Tequila is one of the more misunderstood liquors in the booze universe. It is like a woman. When you find the right one, it is a ton of fun. You can wake up in the morning, a little groggy, look over at her and think "Yeah, that was fun!".

But unfortunately for us who care to imbibe in the agave juice, it is too much like bedding the ugly chick at the end of a wild bender. You wake up, wondering where in the world you are, looking around, waiting for your eyes to focus as you realize you can't move. 5 minutes later, head pounding, mouth feeling like you smoked your buddy's sneaker, you can move only half of your body. The other half is caught underneath the wildebeest. We are talking beyond coyote ugly. Wildebeest ugly. You not only are willing to gnaw off that arm and leave it behind, you are willing to gnaw off a leg and leave a lung and kidney too.
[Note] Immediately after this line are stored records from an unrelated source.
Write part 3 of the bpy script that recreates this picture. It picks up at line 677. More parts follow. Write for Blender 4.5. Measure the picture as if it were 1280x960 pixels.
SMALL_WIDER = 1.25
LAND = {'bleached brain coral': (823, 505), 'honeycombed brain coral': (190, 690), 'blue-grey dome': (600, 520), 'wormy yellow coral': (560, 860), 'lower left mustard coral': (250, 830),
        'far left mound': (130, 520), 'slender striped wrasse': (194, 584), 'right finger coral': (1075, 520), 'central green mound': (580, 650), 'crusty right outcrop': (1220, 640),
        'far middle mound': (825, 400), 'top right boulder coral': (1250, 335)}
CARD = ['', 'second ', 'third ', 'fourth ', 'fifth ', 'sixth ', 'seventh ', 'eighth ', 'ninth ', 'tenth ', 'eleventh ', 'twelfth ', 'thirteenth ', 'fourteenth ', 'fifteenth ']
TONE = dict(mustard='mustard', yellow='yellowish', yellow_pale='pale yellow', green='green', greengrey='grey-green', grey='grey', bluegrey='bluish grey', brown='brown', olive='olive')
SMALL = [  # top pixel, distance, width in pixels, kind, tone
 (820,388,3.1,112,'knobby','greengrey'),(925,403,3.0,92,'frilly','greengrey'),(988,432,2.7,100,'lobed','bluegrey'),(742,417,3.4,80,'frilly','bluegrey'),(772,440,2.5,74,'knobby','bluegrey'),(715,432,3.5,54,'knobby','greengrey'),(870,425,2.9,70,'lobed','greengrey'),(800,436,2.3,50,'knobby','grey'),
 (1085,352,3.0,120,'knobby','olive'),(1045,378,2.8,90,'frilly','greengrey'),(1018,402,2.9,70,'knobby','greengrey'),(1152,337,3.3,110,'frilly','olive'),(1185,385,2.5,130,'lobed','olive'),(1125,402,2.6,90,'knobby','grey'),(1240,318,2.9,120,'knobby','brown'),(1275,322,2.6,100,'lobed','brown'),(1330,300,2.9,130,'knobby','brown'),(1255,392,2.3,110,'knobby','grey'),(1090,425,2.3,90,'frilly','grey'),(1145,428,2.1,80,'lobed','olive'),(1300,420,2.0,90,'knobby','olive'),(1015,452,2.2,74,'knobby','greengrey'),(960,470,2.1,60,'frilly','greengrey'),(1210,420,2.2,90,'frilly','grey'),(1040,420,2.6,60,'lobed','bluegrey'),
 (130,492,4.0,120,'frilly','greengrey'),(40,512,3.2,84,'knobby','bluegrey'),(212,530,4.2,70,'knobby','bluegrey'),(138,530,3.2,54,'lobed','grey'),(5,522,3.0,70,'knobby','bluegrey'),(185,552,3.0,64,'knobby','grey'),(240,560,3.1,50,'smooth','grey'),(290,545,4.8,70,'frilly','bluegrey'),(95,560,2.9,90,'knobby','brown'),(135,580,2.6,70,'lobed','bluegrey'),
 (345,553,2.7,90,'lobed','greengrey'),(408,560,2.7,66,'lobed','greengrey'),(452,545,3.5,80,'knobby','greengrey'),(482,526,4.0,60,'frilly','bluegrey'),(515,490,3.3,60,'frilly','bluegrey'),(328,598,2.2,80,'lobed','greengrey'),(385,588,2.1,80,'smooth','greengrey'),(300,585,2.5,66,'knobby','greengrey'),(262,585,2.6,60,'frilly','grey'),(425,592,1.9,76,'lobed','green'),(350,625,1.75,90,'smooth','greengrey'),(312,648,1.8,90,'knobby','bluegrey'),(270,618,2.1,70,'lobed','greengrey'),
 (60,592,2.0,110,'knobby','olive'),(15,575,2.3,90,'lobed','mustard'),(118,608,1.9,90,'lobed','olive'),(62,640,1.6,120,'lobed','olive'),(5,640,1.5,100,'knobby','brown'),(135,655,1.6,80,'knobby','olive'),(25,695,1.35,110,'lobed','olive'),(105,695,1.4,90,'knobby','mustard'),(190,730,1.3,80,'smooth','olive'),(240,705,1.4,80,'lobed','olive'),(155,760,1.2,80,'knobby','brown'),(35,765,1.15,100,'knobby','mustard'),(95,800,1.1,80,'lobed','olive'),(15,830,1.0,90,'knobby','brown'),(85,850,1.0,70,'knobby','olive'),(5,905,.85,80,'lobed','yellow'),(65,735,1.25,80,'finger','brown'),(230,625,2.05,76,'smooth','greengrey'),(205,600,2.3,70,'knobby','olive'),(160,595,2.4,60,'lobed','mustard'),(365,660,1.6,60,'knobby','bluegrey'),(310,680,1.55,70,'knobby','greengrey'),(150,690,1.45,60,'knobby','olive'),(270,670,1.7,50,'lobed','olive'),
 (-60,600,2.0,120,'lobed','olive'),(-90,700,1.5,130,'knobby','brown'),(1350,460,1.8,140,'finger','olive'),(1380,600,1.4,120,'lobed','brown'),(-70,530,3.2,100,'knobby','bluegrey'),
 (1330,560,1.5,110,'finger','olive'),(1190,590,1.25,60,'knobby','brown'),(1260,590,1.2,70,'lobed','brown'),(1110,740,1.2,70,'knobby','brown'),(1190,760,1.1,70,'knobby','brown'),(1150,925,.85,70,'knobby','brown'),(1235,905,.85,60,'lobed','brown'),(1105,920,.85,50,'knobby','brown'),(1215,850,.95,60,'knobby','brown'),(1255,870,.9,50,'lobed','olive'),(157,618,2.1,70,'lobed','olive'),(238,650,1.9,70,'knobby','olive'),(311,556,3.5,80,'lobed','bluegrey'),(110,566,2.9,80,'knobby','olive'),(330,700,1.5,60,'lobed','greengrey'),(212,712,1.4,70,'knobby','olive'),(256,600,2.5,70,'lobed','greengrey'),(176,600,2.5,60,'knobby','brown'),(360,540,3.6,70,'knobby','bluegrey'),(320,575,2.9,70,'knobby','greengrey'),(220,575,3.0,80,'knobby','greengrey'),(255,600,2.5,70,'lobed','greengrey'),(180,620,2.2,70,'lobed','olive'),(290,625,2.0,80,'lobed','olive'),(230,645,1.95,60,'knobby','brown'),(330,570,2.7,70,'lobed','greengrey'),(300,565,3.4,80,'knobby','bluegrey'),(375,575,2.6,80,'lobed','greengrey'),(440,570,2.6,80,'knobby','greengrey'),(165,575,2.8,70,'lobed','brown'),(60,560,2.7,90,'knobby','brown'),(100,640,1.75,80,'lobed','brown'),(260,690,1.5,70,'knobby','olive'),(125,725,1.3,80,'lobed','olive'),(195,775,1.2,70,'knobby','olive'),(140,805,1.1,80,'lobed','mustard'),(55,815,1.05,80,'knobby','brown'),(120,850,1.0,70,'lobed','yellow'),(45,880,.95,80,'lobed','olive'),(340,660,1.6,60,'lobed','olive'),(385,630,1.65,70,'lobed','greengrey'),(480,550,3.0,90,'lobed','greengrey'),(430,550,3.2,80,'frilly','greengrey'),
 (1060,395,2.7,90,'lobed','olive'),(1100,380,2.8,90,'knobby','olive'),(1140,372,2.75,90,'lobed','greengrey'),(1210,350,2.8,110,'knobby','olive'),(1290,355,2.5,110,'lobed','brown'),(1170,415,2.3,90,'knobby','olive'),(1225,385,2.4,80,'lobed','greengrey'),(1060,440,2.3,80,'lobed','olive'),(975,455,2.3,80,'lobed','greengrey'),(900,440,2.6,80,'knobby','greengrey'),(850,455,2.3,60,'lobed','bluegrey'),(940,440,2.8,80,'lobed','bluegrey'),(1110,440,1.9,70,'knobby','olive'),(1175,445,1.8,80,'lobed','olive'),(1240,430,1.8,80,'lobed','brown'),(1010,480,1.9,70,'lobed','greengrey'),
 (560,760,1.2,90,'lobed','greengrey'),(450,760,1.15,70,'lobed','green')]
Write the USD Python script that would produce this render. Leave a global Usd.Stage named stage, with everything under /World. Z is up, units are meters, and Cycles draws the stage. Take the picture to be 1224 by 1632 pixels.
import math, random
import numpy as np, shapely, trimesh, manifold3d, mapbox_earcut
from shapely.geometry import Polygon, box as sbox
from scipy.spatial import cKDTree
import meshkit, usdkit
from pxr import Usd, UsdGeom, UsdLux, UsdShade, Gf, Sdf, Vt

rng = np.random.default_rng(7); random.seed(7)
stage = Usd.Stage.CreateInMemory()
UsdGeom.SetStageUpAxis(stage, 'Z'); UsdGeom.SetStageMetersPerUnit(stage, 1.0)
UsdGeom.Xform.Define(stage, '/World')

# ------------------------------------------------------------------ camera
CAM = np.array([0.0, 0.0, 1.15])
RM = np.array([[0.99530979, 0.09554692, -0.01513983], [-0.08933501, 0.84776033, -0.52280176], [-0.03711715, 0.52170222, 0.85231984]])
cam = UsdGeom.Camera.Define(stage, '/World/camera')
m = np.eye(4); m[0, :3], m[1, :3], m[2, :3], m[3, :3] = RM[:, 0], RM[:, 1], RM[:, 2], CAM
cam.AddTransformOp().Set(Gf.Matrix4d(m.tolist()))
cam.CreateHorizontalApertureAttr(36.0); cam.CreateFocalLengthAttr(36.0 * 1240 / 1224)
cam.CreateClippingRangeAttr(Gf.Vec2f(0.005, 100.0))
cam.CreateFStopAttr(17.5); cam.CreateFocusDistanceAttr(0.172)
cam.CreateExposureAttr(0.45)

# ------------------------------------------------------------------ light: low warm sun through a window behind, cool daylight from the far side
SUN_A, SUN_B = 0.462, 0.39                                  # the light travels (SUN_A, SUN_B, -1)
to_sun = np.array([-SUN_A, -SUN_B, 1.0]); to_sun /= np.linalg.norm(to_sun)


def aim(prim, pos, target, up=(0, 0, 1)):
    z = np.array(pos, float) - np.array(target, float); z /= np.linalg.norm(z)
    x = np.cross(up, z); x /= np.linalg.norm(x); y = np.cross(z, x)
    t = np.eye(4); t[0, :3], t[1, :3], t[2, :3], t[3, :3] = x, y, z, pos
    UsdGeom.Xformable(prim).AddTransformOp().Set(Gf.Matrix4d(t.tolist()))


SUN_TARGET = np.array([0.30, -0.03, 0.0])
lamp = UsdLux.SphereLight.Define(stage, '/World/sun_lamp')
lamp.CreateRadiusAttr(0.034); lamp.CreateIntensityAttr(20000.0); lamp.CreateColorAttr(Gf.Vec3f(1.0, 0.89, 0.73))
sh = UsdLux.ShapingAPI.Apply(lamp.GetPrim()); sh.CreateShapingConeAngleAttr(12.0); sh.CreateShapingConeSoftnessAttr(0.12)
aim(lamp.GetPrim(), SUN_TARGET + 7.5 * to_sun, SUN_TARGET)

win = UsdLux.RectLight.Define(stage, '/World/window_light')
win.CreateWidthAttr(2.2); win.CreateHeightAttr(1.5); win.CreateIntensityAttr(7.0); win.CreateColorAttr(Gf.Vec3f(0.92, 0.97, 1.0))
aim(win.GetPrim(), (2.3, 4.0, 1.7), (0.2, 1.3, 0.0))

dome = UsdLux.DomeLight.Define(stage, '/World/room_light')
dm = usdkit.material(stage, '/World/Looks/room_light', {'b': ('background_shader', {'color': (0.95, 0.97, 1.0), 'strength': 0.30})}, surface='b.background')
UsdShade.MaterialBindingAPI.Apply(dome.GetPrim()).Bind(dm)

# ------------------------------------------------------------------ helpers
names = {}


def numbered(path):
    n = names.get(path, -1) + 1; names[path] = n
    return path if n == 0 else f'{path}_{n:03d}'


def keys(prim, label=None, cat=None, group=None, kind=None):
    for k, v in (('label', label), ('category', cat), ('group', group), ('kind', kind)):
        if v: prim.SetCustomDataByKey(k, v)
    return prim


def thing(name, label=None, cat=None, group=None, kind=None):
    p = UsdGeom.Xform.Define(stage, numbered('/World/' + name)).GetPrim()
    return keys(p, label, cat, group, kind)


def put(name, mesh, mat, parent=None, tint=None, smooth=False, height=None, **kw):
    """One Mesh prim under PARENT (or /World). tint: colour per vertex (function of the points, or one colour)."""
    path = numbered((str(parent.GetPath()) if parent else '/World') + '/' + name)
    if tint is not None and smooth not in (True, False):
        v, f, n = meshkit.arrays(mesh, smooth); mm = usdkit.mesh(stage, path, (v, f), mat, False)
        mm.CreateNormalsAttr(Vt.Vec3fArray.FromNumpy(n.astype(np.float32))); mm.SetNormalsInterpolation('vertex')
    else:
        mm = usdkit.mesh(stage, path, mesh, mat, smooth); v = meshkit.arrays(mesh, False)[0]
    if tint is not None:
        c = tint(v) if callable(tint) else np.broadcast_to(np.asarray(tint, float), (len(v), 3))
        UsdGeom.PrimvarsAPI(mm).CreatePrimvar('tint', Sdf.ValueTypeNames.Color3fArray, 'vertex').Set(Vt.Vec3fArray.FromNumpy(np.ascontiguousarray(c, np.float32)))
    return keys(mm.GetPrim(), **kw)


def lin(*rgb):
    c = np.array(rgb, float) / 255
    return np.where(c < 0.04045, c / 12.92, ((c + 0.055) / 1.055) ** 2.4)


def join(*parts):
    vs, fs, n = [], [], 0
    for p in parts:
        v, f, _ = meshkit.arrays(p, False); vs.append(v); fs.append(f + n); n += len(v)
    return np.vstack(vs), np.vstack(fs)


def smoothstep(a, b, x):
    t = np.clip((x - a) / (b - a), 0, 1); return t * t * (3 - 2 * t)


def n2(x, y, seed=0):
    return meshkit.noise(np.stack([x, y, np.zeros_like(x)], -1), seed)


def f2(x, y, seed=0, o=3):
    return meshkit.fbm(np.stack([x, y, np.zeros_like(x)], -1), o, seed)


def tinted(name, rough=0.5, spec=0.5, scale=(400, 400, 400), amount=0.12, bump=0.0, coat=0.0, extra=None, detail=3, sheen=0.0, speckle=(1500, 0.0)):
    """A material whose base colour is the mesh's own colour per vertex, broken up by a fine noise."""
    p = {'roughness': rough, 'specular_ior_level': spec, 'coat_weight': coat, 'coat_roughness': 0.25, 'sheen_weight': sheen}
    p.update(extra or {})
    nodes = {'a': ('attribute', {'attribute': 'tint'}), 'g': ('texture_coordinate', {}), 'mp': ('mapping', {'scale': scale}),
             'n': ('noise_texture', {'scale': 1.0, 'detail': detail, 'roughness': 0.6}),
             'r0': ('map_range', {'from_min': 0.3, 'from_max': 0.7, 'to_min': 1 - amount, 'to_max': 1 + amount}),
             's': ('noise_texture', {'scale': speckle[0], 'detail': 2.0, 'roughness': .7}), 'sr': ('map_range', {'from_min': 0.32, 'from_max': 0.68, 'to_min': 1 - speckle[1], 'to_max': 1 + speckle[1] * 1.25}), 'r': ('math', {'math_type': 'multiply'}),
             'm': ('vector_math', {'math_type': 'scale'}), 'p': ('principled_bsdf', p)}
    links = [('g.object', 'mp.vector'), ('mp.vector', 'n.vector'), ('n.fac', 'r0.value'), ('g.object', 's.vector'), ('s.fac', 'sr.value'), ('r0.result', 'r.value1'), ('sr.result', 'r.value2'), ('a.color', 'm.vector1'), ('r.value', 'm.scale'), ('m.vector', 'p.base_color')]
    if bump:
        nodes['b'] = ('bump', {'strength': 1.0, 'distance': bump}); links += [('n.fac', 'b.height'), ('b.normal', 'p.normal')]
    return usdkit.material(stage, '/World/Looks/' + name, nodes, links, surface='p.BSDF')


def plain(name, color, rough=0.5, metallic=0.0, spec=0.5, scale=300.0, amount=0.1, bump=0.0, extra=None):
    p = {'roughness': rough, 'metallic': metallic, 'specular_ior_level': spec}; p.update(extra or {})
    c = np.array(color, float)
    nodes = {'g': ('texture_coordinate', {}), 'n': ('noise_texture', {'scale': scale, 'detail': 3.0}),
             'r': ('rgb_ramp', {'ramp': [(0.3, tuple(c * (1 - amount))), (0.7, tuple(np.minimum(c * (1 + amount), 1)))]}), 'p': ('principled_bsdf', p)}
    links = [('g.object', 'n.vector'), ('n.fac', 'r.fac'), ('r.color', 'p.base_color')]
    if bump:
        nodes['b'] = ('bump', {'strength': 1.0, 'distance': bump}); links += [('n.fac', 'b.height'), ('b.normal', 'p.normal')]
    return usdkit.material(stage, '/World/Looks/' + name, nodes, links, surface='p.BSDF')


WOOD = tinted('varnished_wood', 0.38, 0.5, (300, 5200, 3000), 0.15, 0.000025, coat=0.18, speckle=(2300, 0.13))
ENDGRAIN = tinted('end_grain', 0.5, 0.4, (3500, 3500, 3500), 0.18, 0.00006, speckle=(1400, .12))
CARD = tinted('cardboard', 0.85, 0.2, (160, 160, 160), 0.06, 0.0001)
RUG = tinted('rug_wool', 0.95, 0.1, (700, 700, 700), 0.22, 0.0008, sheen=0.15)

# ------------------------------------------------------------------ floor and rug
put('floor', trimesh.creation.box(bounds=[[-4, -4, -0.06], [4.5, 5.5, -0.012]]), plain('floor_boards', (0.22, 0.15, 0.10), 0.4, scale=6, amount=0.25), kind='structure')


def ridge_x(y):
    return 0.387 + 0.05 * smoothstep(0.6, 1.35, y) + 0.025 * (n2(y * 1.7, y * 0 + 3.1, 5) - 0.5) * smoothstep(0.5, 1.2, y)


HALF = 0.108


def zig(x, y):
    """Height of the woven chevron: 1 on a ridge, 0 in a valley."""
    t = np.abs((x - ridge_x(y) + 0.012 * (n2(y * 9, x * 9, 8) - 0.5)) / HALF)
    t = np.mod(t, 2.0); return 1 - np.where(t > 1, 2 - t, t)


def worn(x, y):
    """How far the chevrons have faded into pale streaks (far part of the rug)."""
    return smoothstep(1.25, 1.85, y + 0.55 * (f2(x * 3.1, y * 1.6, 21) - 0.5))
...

You wonder how you got yourself into that position back in the college days, don't you Dave? It is summed up in one word. Cuervo. The shittiest tequila you drank back then because everyone else did. Cuervo is pure crap, not tequila. Next time you find yourself in a good Mexican restaurant, enjoying a margarita (if you can't enjoy a nice stiff margarita then something could be wrong with you as well), check out the bottles they have. Odds are they are not using Cuervo. Better odds are that anyone who frequents the place often is asking for a better, REAL tequila be used.

What is that you ask? REAL tequila? Yes, REAL tequila. Only something that is 100% pure agave. Blue agave. People, I will impart two fantastic words for you. Cabo Wabo. This is how tequila should be. Smooth. Good taste. You don't feel like you just tried to swallow a sea urchin after downing it. This is the way to go.

One other note. Men should never drink any totally fruited up margarita. And never blended. Always over ice. You may get away with house blend, somewhat fruity margarita while on vacation, but it can't be done in front of the buddies.

Ok, I have spent too much time at work on this topic. I still have to go write up my Party Poker story. You will have to wait another day or so for buying and taking care of your flask.

1 comment:

James Wigderson said...

No fruity drinks? What if they're made by a pro, a real mixoloigist of skill and daring? For example, ...wait a second, you were there enjoying fruity drinks with me! What was the name of that bartender again? What if it was Jeff behind the bar? I don't care how tough you are, can you really turn down one of his fresh peach and strawberry concoctions?